I'm assuming this is in relation to my post, if not just ignore me
Pathing really isn't the huge slow down that everyone thinks it. The proof is very simple, stop everything in your fort and set all your dwarves to do refuse hauling. When the entire job list is clear note the fps, then set a number of whatever to be dumped. The number should be closely equal to your current idlers. After just a little bit you should notice a small freeze, that is all of the pathing requests. Not exactly optimal, but continue to watch the fps as the dwarves go to work. It should return to the same number it was when they were all idle, there are no more pathing calculations done unless a traffic jam ensues.

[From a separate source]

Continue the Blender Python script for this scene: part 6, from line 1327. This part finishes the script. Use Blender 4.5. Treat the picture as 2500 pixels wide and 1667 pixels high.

It's not the pathing call itself, but the associated loading of each data member into processor memory to check if you actually need to call pathing I'm talking about bypassing. I'm assuming each frame every creature from all your dwarves, to any visitors (hostile or no), and all critters on your map are loaded up, some data checked for if they need to path, move, etc and then unloaded. If something is caged it reasonably shouldn't need to even be loaded up since it's not able to do anything and loading that takes time.
A good test case for this is to gen a world, copy the save, and load up an embark with just seven dwarves then do the same in the copy at the exact same location (so no terrain difference to affect the numbers) with just seven dwarves and thirty dogs. The second is slower on my system by a measurable margin, -10 fps on my system, just because it takes extra time per frame to check each of those creatures and tossing them immediately into a cage only gives me back 3 fps.
Playing with the gfps tells me something similar is done by the display code too, since dropping the gfps to 1 gives me huge fps increases at the cost of easy visual tracking of what's going on. I keep gfps at 13 explicitly to have a reasonably smooth visual while still having better fps than the default gfps of 50 allows me.
As ZCM noted, using a prioritized queue to determine which objects need updating is massively faster then checking all items.
I fully agree, but that is one of many fairly minor to implement tweaks that would help as were many of the various ideas thrown around in this thread (devek's 48x48 instead of 16x16 as an example).
babble
My rule for when to optomize is always 2 levels. If a class has 2 child classes, or any function has 2 levels of calls above it; then it should be considered a lower level item and should be optomized. I will bend that while writing the particulars, but once a specific algorithm is determined and that lower level item is clearly defined I make sure it is pretty close to optimal before moving on.
For something the size of DF waiting until the other 69% of the features are written to do optomizations would be idiotic. It would also make the game nearly unplayable as well. Consider if you will, that in 8 years 31% of the game has been written. Toady is writing it faster then when he started, but it will likely be at least another 5 years until 100%. If some good easy optomizations are found, tried, and learned now; then Toady is only undoing the mistakes in the first 31% of the game, instead of having to fix the same mistake 3 times as often.
My experience says it is always easier and less expensive to do something right the first time, than it is to do it, take it apart, and do it again. This is one of the few things that seems to be true for all fields of human endeavor and study.
That right there is a big issue, tying closely into G-Flex' immediately preceding post. It was made obvious by the September 2008 to April 2010 dev cycle from 0.28.* to 0.31.* with the stuff that was rewritten and now works in a very different way (largely combat related) that Toady wasn't really working from a perspective of working out how something should work then implementing that from the start so much as "kludge now and fix it when I have to". The later, while a valid method, isn't a good way to work on a project of this game's massive scope because you then have to later change all sorts of very early code that may or may not any longer have valid comments. That said, that is a methodology common to many until they get to doing a really big, complex project that ultimately shows them it's very small working limits. The real elephant here, much as it may upset the end user to contemplate, is that the longer the project goes without optimization, the more and more newly implemented systems rely on the old code and the harder optimization is without breaking several other things that rely on the old implementation's workings later.